Решительным оказался Иван Кривоногов. Удар железякою сзади - и вахтман валится прямо в костер. Смотрю на ребят. Из нас только четверо знают, в чем дело. У шести остальных на лицах неописуемый ужас: убийство вахтмана - это виселица. В двух словах объясняю, в чем дело, и вижу: смертельный испуг сменяет решимость действовать. С этой минуты пути к прежнему у десяти человек уже не было - гибель или свобода. Стрелки на часах, взятых у вахтмана из кармана, показывали 12 часов 15 минут. Действовать! Дорога каждая секунда.

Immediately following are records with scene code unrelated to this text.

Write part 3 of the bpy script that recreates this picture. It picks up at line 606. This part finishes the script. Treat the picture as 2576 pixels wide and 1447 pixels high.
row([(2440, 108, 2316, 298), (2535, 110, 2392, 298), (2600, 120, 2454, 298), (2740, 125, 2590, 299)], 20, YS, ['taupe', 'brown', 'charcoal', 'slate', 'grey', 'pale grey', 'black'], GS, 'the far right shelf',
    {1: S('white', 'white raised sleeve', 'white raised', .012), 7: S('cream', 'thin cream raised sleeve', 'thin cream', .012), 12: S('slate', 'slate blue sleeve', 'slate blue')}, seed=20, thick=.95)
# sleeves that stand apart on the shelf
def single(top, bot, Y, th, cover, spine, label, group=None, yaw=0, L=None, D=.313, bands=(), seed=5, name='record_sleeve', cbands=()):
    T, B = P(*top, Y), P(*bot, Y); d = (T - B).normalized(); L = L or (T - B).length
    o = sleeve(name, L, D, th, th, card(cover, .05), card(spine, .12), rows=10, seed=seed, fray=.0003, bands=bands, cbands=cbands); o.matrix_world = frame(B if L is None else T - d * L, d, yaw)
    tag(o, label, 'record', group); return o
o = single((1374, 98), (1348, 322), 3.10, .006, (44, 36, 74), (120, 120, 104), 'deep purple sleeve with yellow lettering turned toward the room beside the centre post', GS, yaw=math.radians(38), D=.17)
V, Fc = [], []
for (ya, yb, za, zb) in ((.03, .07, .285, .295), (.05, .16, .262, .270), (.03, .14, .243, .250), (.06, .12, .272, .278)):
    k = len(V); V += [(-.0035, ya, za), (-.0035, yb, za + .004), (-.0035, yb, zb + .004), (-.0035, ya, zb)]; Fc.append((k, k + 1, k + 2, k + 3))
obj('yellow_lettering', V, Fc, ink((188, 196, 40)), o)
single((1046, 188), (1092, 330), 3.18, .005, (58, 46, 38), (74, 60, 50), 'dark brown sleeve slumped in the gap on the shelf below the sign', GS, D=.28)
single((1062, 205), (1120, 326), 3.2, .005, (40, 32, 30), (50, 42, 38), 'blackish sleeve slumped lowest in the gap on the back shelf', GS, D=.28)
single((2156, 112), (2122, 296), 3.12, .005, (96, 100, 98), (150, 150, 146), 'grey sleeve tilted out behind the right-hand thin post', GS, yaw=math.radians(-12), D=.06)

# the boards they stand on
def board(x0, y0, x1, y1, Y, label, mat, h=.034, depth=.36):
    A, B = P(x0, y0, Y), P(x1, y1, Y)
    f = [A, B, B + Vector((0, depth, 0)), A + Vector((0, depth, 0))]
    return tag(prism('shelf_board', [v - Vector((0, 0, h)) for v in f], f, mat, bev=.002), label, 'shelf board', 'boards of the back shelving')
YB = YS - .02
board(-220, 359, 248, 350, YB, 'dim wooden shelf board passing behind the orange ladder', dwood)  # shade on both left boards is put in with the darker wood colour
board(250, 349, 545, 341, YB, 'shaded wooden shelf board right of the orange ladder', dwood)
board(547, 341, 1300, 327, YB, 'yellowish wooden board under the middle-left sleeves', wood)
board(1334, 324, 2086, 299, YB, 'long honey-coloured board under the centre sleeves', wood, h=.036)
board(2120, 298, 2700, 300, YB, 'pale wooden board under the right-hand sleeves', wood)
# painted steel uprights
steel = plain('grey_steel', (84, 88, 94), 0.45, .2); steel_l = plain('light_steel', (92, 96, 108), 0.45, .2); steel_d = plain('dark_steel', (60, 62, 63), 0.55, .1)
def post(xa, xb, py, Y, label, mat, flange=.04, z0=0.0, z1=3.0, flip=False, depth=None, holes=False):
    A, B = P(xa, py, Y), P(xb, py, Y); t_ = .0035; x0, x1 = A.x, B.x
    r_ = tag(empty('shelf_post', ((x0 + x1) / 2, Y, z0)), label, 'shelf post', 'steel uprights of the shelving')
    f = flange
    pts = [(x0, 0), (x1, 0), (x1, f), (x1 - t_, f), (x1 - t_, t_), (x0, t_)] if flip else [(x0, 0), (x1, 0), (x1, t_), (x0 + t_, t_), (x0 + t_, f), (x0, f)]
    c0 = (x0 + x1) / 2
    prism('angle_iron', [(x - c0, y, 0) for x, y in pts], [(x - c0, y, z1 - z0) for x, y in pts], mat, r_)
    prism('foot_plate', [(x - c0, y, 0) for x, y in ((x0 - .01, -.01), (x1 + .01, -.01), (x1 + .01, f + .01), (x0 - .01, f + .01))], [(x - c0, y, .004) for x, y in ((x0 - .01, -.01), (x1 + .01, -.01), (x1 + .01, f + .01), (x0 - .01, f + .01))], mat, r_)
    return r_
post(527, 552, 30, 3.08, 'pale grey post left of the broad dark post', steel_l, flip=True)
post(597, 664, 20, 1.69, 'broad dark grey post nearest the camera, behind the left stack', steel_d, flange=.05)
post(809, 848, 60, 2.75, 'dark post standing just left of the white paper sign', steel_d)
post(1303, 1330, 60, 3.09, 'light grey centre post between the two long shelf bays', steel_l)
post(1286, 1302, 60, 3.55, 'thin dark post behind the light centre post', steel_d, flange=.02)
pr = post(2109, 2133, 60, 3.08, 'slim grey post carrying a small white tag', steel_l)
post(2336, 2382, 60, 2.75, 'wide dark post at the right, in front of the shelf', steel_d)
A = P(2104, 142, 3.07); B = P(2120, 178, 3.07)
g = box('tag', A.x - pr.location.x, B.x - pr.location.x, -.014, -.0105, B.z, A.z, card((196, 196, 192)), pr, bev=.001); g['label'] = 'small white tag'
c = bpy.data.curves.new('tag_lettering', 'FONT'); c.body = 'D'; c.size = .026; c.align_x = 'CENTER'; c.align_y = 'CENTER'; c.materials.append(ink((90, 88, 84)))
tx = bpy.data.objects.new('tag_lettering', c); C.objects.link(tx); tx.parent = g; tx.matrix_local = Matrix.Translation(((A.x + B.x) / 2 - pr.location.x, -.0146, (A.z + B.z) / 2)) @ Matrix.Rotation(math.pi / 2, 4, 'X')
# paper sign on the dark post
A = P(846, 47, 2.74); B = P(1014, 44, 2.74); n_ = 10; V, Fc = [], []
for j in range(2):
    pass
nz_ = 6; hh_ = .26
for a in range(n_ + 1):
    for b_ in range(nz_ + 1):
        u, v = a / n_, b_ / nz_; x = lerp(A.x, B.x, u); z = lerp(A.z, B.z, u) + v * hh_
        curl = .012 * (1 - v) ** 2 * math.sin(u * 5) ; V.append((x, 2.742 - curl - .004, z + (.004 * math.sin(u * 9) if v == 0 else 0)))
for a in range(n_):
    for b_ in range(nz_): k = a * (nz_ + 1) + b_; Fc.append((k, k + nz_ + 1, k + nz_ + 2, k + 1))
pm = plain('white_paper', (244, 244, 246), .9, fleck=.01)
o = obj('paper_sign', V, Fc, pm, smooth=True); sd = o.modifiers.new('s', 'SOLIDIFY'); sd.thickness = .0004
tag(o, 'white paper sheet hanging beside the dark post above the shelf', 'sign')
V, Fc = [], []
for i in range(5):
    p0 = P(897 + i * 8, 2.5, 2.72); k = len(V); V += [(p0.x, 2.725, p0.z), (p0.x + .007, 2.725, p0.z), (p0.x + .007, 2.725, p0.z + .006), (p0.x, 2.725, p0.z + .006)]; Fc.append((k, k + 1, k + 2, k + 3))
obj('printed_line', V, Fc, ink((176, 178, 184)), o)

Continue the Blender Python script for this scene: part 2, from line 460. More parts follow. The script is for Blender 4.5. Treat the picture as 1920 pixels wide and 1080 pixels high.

Самый высокий Петр Кутергин надевает шинель охранника, шапочку с козырьком. С винтовкой он поведет "пленных" в направлении самолета. Но, не теряя времени, я и Володя Соколов были уже у "хейнкеля". У хвостовой двери ударом заранее припасенного стержня пробиваю дыру. Просовываю руку, изнутри открываю запор.
Внутренность "хейнкеля" мне, привыкшему к тесной кабине истребителя, показалась ангаром. Сделав ребятам знак: "в самолет!", спешу забраться в кресло пилота. Парашютное гнездо пусто, и я сижу в нем, как тощий котенок. На лицах расположившихся сзади - лихорадочное напряжение: скорее!
Владимир Соколов и Иван Кривоногов расчехляют моторы, снимают с закрылков струбцинки… Ключ зажигания на месте. Теперь скорее тележку с аккумуляторами. Подключается кабель. Стрелки сразу качнулись. Поворот ключа, движение ноги - и один мотор оживает. Еще минута - закрутились винты другого мотора. Прибавляется газ. Оба мотора ревут. С боковой стоянки "хейнкель" рулит на взлетную полосу. Никакой заметной тревоги на летном поле не видно - все привыкли: этот "хейнкель" летает много и часто. Пожалуй, только дежурный с флажками на старте в некотором замешательстве - о взлете ему не сообщали…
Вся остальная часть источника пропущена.